According to a study published by weare.social in 2020, the number of Internet users worldwide has increased by 7% (298 million) from 201 to 4.54 billion, while 3.2 billion people, or just over 40% of the world’s total population, still do not have access to the Internet. More than 1 billion of these “unconnected people” live in South Asia (31% of the total), and another 870 million (27% of the total) live in countries on the African continent. This digital divide is commonly referred to as the “information gap,” and has been attributed to disparities among nations and regions, educational background and income, and gender.

In Marketing 5.0, the authors state that full Internet penetration will take at least 10 years, while the new digital divide is between “those who support digitization” and “those who criticize it.” People are split on whether the digitized society brings many opportunities or threats to the world. For example, you are probably familiar with the argument that AI, with its superior intelligence, may replace humans and take away human jobs. Marketing 5.0″ lists five threats and possibilities of digitalization, respectively.

Risks of Digitization

①Automation and loss of jobs
②Trust issues and concerns about the unknown
③Concerns about privacy and security
④Filter bubble and “post-truth” era
⑤Digital lifestyles and behavioral side effects

Possibilities of Digitization

①Digital Economy and Wealth Creation
②Big data and lifelong learning
③Smart Lifestyles and Augmented Human Beings
④Improving wellness and extending life expectancy
⑤Sustainability and social inclusion

Making technology personal, social, and experiential

To end the above polarization toward digitalization, the need to leverage technology to bring out the best in humans is mentioned in the following three ways.

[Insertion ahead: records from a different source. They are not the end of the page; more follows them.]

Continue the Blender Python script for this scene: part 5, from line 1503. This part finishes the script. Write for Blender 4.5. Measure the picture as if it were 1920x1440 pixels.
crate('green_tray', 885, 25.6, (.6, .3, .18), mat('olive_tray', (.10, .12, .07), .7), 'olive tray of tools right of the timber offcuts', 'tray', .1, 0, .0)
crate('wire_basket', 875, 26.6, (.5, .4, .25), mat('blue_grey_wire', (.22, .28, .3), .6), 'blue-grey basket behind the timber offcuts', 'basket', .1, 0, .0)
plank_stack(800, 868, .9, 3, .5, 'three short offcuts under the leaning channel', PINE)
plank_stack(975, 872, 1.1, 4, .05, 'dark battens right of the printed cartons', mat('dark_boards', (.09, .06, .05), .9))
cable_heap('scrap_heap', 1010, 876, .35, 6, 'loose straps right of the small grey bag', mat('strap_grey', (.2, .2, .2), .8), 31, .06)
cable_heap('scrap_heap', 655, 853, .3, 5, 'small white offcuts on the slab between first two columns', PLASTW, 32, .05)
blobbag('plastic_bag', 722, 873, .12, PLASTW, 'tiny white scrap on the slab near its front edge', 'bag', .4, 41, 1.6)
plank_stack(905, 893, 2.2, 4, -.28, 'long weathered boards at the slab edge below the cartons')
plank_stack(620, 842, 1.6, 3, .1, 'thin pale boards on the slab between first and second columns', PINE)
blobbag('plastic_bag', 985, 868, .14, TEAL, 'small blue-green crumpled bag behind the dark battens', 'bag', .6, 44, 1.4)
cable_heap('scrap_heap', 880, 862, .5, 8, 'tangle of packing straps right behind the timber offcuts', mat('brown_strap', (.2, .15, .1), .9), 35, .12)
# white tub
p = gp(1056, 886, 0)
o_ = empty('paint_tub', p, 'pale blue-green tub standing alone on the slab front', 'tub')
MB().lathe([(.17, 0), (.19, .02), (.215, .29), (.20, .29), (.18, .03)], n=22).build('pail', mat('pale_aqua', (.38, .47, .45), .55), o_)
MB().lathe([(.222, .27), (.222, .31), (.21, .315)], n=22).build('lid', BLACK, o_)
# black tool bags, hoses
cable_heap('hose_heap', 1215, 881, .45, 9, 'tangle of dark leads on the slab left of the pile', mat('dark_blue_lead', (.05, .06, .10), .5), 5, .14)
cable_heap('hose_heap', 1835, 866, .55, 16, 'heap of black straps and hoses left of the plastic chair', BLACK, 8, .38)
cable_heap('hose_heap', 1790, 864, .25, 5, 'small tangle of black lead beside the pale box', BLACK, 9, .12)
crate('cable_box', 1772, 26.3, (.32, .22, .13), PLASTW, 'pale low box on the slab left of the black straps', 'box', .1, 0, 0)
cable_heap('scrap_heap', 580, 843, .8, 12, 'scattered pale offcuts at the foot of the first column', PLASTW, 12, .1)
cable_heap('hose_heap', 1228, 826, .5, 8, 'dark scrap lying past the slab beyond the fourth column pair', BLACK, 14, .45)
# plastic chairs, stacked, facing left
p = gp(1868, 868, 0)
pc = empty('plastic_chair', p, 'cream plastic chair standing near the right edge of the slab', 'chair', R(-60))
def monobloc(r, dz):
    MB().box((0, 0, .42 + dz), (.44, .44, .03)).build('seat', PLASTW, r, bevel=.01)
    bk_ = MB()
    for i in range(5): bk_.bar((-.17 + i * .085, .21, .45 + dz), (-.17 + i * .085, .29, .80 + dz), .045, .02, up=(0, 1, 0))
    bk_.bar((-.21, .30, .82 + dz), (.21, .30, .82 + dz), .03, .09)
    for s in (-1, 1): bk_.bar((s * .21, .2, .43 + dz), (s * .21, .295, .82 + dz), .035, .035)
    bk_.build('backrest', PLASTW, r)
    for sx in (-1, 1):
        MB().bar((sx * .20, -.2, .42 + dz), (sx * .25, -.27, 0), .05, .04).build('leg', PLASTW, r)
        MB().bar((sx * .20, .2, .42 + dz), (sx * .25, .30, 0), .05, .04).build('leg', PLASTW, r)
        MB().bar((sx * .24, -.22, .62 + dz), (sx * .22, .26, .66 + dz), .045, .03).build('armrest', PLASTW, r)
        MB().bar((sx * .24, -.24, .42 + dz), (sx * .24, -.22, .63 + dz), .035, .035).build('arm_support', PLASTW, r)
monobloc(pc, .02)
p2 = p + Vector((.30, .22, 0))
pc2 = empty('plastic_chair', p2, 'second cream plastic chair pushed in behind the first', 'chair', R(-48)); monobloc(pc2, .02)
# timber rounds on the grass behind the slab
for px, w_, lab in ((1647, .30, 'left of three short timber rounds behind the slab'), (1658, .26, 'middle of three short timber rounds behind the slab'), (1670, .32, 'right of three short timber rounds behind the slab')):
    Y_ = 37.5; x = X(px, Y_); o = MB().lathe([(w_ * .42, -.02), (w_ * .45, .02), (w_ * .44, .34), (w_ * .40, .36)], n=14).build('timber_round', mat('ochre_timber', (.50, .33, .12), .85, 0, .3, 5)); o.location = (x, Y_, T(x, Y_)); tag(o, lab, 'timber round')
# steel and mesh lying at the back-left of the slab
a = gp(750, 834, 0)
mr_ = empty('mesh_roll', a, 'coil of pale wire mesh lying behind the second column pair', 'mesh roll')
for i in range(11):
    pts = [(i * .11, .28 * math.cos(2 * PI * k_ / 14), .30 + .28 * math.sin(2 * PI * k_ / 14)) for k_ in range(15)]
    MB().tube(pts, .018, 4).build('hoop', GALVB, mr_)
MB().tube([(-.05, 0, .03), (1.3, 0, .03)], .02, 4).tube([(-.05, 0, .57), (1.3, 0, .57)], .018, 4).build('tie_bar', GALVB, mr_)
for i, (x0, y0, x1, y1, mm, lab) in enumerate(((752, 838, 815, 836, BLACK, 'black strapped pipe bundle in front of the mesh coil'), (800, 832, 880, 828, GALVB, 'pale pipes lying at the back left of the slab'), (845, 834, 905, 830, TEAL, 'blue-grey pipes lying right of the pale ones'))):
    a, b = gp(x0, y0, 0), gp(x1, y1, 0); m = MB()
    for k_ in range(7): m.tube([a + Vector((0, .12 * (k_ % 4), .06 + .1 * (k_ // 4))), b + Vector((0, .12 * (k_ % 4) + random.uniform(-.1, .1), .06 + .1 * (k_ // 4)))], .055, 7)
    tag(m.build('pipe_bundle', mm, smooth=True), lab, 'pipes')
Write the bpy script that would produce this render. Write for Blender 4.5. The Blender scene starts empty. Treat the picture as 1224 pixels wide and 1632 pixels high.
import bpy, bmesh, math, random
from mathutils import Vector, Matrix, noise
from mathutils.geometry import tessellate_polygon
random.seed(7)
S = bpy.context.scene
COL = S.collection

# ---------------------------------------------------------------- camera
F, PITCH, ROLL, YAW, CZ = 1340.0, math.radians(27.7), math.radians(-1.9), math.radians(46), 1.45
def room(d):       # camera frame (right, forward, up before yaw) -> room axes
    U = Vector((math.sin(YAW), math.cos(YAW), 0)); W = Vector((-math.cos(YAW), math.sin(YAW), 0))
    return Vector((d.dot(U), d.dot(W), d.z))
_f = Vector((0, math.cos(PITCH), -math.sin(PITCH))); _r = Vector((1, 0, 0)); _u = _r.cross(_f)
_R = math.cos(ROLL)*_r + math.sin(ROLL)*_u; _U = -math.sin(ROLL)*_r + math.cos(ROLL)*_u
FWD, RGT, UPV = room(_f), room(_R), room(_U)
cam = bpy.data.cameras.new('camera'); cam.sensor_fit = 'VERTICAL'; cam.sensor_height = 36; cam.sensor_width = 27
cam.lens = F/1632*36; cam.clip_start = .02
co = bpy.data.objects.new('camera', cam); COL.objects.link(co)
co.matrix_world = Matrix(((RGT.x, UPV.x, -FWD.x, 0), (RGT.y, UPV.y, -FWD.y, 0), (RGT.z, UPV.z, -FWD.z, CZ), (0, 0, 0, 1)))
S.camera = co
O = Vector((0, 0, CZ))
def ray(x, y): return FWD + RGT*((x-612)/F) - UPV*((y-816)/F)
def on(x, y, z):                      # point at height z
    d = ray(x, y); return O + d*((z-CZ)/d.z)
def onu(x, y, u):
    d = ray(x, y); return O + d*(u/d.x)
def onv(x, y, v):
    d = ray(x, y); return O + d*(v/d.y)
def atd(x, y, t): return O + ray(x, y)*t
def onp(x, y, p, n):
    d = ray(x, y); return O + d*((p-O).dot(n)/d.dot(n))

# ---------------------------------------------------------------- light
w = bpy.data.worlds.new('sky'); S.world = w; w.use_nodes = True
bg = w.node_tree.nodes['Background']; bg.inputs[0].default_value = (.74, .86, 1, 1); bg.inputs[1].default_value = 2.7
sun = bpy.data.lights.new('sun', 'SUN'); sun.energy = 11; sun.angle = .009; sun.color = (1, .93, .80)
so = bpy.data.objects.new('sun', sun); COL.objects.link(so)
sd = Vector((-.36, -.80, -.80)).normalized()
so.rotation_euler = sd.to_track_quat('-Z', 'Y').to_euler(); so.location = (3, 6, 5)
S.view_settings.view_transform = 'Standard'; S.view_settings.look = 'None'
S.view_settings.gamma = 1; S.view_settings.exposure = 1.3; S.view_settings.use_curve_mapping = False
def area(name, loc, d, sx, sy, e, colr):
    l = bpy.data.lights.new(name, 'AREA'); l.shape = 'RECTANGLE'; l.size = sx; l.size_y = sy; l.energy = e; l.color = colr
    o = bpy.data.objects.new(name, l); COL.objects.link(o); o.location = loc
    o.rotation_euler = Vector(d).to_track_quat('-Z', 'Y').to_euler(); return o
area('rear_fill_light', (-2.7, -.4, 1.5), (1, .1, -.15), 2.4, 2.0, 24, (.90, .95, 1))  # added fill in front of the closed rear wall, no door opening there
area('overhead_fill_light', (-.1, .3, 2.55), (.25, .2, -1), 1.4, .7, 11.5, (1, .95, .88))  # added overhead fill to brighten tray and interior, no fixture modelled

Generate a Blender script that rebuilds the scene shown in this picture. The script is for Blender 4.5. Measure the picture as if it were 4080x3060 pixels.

The first is a personalized experience. Technology such as AI and machine learning is essential to customer engagement on a large scale. We have too many product choices and channel options making it difficult to make purchasing decisions. To help with decision-making in an era of information overload, companies need to enhance their marketing strategies with predictive modeling and advanced segmentation.

The second suggestion is social. Today’s customers trust the word of mouth and reviews on the web more than advertisements sent out by companies. These are vastly more voluminous than information sent out by companies. Moreover, social media such as Twitter and Facebook have allowed information to spread to a large number of people, and products and brands are spoken about freely and shared with an unspecified number of people. Companies are now forced to do more than just sell products and services. By making good use of social, where customers connect with each other, companies have the opportunity to draw out the strengths of their products and improve them for the better.

The third is experiential (elements that enhance the customer experience). Customers do not evaluate companies solely on the quality of their products and services. Thanks to improvements in Internet technology and the widespread use of smartphones, customers have access to far more information than ever before through a variety of touch points. Technology can enhance the customer experience at every point of contact between a company and its customers. Balance the strengths and weaknesses of technology and real people to achieve continuous engagement at every step of the customer journey.

While the digital divide remains, Marketing 5.0 states that the right use of technology by companies has the potential to enhance human well-being. It is essential to end the human/machine dichotomy and successfully integrate the two in order to deliver a superior customer experience.